—In an action to recover damages for personal injuries, the plaintiff appeals from so much of an order of the Supreme Court, Dutchess County (Hillery, J.), dated February 9, 1998, as denied his motion for partial summary judgment on the issue of liability pursuant to Labor Law § 240 (1).
Ordered that the order is reversed insofar as appealed from, on the law, with costs, and the plaintiffs motion for partial summary judgment on the issue of liability pursuant to Labor Law § 240 (1) is granted.
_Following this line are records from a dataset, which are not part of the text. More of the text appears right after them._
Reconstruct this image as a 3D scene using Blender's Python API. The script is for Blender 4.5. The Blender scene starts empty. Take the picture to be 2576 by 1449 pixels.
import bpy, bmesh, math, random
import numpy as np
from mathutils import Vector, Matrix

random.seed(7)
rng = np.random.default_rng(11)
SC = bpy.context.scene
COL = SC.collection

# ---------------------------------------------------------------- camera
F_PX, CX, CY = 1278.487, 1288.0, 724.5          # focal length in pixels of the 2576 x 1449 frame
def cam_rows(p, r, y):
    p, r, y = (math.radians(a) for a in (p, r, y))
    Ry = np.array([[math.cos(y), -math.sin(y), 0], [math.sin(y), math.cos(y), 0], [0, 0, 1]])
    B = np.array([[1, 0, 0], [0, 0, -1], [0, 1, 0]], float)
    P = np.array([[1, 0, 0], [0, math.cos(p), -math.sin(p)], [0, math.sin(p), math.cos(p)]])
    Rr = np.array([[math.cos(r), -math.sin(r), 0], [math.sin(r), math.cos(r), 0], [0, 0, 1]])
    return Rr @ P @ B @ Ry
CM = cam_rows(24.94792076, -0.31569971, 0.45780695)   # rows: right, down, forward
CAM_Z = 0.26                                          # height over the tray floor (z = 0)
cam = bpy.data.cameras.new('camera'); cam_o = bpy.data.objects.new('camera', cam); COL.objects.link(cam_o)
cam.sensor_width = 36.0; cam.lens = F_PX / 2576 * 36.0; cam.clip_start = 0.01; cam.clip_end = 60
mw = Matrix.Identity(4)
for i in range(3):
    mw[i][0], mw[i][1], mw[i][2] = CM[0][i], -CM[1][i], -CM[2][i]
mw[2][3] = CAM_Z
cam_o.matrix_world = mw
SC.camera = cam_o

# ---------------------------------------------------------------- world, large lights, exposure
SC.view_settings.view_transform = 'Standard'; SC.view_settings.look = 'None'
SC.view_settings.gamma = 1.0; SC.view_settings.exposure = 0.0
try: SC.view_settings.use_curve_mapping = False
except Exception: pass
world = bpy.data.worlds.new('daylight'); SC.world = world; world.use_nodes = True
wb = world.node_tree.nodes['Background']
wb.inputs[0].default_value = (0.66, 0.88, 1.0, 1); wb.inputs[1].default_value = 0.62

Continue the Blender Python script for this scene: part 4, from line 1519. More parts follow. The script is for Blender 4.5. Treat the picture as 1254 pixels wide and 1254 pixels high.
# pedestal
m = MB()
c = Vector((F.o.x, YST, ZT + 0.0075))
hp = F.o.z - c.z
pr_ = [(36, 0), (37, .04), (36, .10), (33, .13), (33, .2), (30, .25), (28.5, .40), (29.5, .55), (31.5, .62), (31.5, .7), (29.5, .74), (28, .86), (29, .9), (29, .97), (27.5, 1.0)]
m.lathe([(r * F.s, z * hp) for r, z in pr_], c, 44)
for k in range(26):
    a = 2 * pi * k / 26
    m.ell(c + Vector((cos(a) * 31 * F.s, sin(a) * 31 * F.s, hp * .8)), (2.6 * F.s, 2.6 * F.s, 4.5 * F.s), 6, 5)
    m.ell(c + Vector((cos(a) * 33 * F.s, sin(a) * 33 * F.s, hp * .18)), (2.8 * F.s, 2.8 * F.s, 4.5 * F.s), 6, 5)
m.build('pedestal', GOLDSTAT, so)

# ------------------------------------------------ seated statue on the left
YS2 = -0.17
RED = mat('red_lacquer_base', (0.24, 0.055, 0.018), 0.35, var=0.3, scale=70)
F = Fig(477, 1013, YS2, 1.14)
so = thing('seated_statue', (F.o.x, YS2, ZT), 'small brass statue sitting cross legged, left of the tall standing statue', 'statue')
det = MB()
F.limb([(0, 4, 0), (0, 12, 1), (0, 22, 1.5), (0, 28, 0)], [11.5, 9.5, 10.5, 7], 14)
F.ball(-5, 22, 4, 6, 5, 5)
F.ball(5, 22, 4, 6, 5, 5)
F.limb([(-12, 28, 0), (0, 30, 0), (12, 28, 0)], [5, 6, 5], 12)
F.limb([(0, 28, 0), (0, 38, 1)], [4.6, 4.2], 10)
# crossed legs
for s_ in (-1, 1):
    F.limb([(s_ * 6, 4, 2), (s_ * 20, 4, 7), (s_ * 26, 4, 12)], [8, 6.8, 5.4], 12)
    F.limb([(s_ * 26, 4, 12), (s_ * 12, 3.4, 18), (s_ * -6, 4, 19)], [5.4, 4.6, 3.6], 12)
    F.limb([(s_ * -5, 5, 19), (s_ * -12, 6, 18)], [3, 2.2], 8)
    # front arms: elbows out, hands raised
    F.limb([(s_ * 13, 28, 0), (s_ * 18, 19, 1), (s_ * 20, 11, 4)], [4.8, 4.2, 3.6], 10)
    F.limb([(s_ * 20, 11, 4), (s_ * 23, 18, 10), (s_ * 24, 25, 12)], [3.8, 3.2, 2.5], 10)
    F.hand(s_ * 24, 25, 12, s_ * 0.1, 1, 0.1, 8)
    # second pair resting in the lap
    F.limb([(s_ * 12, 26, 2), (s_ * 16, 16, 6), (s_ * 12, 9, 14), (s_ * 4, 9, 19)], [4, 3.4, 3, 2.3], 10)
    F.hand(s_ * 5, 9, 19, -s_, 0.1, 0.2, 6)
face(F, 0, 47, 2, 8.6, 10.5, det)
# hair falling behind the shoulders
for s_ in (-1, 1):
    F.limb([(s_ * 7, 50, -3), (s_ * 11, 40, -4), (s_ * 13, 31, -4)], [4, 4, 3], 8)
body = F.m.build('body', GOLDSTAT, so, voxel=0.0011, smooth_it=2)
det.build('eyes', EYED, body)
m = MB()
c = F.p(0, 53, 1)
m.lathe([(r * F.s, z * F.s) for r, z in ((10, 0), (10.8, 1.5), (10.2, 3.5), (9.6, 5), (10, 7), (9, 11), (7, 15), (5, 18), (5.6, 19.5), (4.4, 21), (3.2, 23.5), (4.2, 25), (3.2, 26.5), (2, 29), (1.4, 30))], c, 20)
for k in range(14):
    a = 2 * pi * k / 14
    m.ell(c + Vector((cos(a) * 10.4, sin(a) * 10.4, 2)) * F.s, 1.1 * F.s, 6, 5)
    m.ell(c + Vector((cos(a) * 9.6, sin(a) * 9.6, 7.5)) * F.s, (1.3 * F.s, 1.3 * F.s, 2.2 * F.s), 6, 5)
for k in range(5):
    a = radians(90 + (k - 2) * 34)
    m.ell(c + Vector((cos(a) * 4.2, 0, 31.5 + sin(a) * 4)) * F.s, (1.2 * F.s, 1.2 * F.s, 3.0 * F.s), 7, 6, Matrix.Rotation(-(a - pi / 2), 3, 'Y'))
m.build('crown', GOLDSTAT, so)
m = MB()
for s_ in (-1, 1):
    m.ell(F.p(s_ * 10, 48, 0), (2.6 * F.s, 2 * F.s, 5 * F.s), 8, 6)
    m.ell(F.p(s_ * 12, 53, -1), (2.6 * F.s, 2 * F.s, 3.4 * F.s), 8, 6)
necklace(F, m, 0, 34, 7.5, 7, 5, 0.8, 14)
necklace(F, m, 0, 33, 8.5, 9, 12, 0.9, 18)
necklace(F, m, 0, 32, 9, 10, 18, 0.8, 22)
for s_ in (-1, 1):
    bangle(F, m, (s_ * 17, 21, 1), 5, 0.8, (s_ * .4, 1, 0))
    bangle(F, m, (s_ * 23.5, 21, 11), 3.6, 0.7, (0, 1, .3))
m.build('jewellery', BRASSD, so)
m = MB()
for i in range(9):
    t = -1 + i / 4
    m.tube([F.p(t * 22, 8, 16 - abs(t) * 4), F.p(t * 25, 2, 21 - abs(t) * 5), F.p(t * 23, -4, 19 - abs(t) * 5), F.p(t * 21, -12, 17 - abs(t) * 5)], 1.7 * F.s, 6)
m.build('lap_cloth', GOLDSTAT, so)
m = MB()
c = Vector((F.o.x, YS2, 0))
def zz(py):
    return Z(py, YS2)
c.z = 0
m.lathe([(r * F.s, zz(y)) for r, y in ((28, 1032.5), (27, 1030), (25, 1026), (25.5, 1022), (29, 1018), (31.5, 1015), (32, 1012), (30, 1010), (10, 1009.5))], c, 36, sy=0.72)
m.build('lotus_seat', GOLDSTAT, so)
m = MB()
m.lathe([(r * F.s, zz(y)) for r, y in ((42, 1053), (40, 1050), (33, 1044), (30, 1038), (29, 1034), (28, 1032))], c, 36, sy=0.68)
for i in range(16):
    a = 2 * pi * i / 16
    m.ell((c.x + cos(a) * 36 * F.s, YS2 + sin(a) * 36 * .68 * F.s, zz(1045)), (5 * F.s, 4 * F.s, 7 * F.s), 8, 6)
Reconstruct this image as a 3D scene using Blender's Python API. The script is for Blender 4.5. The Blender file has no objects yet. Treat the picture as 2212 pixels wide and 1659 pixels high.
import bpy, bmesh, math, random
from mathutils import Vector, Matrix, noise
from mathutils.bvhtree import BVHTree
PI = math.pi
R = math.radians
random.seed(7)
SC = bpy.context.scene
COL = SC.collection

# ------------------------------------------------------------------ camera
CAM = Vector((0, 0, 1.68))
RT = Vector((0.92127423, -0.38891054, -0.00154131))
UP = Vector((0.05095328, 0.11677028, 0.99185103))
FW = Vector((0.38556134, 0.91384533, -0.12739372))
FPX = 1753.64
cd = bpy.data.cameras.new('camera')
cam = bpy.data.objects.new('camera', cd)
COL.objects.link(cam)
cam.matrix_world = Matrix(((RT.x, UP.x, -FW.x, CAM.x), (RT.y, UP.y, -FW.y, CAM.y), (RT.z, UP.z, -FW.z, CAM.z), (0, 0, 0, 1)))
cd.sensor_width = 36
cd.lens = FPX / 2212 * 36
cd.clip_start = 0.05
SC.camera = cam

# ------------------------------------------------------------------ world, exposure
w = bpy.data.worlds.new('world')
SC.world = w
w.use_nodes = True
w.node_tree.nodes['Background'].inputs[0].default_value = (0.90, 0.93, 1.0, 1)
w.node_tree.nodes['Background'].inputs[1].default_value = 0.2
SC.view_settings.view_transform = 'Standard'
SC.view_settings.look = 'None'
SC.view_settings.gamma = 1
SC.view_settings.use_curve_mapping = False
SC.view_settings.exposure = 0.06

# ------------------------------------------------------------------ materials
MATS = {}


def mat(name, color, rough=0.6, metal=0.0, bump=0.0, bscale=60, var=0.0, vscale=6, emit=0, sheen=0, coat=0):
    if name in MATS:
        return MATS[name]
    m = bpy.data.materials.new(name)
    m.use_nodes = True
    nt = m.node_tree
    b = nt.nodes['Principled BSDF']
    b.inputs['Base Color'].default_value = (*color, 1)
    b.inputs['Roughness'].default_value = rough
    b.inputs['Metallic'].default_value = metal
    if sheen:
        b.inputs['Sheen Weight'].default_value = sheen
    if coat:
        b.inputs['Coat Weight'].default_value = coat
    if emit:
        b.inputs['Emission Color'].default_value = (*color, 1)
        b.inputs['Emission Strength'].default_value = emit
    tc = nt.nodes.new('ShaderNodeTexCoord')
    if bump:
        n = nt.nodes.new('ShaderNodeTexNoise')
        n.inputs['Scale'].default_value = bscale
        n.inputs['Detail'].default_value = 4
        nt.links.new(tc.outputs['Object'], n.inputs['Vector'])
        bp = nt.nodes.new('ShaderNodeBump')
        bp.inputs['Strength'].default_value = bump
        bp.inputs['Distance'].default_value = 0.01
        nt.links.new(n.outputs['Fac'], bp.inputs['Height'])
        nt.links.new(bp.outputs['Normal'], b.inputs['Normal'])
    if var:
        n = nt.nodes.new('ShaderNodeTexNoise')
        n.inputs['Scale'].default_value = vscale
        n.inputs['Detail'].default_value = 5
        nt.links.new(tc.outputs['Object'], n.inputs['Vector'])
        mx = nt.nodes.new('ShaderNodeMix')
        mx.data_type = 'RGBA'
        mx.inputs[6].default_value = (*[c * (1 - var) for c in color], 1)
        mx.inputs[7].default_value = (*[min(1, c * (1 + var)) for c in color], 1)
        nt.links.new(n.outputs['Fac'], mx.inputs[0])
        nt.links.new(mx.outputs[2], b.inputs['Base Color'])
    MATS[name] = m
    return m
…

The plaintiff allegedly suffered injuries in an accident which arose out of certain elevation-related risks associated with his work. It is not disputed that at the time of the accident the plaintiff had not been provided with any safety equipment for this job. The evidence in the record establishes conclusively that this failure was the proximate cause of the plaintiffs accident. The plaintiffs submissions thus establish a prima facie case of liability pursuant to Labor Law § 240 (1), and the opponents of the plaintiffs motion failed to demonstrate any issue of fact requiring a trial on this theory of liability. The Supreme Court therefore erred in denying the plaintiffs motion for partial summary judgment on the issue of liability pursuant to Labor Law § 240 (1) (see, Felker v Corning Inc., 90 NY2d 219; Zimmer v Chemung County Performing Arts, 65 NY2d 513). Bracken, J. P., Ritter, Santucci and Altman, JJ., concur.